I had an expensive and possibly dangerous problem with the neck diameter on 17 HH brass. I had a reamer built after measuring 25 rounds of factory loaded brass for two dimensions: Loaded round neck diameter, and headspace. The Loaded Round Neck Diameter only varied .0002" and the headspace only varied .0009". That is, of course, remarkably consistent. The reamer was specked to this brass and had a .196" neck diameter to fit a loaded round neck diameter of .193". The next box of ammo I bought had a loaded round neck diameter of .198!! If I had fired this ammo in my new rifle, I would have had a neck crush fit of - .002" Hornady, this is dangerous, and my newly chambered rifle is useless. I am speechless that a great company such as yours would create such a dangerous condition in your ammo!!
Actually - that is normal from what I have seen with most any ammo manufacturers. As long as the ammo is within specs of SAAMI, all is good. When you go minimum spec - you have rolled the dice as to whether your factory ammo will fit or be safe. I like going tight on shoulder "headspace", as I did when I re-barrelled my .17HH, though if it is a gun I'm shooting factory ammo out of - no way will I reduce the neck.
 
I have a .17 Cooper Mach 4 and it’s been my experience that the necks start to grow a bit. If you want to shoot the .17 center fires I think you better get used to turning necks.
 
If you want to shoot the .17 center fires I think you better get used to turning necks.

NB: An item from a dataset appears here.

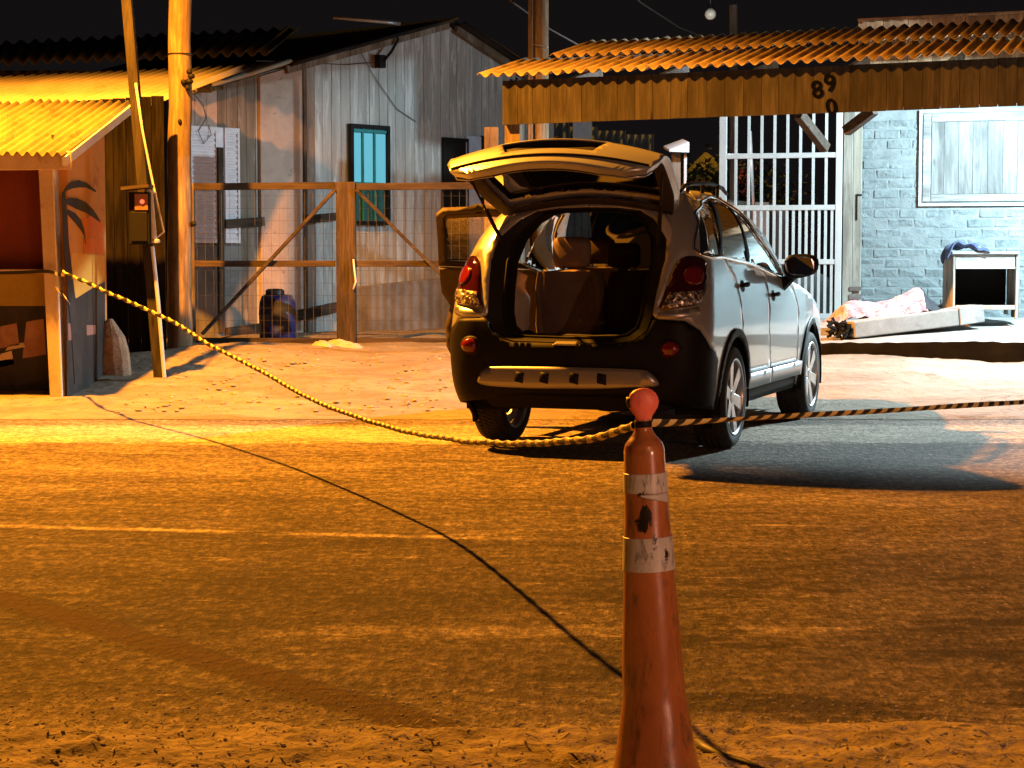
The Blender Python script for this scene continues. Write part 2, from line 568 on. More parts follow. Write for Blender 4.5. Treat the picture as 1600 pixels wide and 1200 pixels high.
M['numeral'] = plain('black_number_paint', (.0025, .0025, .0025), .9, spec=.02)
M['black'] = plain('black_plastic', (0.008, 0.0075, 0.0075), 0.6, spec=.2)
M['void'] = plain('dark_interior', (0.012, 0.011, 0.010), 0.95, spec=0.1)
M['grey_metal'] = plain('grey_metal', (0.3, 0.3, 0.31), 0.4, 0.7, var=0.2)
M['pvc'] = plain('grey_conduit', (0.5, 0.5, 0.52), 0.4, var=0.1)
M['barrel'] = plain('blue_barrel_plastic', (0.022, 0.032, 0.16), 0.4, var=0.3)
M['barrel_lid'] = plain('black_barrel_lid', (0.02, 0.02, 0.025), 0.5)
M['wire'] = plain('galvanised_wire', (0.10, 0.095, 0.09), 0.6, 0.3)
M['cable'] = plain('overhead_cable', (0.07, 0.065, 0.06), 0.7)
M['turq'] = plain('turquoise_paint', (0.02, 0.20, 0.22), 0.5, var=0.15)
M['turq_dark'] = plain('dark_teal_paint', (0.012, 0.085, 0.09), 0.5, var=0.2)
M['pane_cyan'] = emit('glowing_cyan_pane', (0.16, 0.66, 0.82), 0.75)  # upper panes emit a flat cyan
M['louver'] = plain('white_louvre_paint', (0.66, 0.63, 0.68), 0.55, var=0.1)
M['panel_blue'] = plain('pale_blue_panel', (0.44, 0.50, 0.62), 0.5, var=0.1)

# ------------------------------------------------------------------ ground
mb = MB()
xs = [-60, -30, -15, -8, -5, 5, 8, 15, 30, 60]
ys = [-60, -30, -10, 2, 16.6]
mb.add([(x, y, 0) for y in ys for x in xs], [(j * len(xs) + i, j * len(xs) + i + 1, (j + 1) * len(xs) + i + 1, (j + 1) * len(xs) + i) for j in range(len(ys) - 1) for i in range(len(xs) - 1)])
tag(mb.build('road', M['road'], sm=True), kind='structure')


def sand_edge(x):
    return 15.55 + 0.10 * noise.noise(Vector((x * 1.1, 2.2, 0))) + 0.05 * noise.noise(Vector((x * 4.1, 5.2, 0)))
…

That has not been my experience. I get paid to kill varmints. I have three different 17 caliber rifles. One has 20+ loadings on the brass. The other two are north of 10 loadings. I shoulder bump my brass therefore it is full-length resized each time. Anneal every 4th loading. I don't "hot-rod" any of them as there is no need. I have yet to turn a neck on any of these cases. YMMV. dedogs
 
I have a .17 Cooper Mach 4 and it’s been my experience that the necks start to grow a bit. If you want to shoot the .17 center fires I think you better get used to turning necks.
How does neck growth and neck thickness correlate?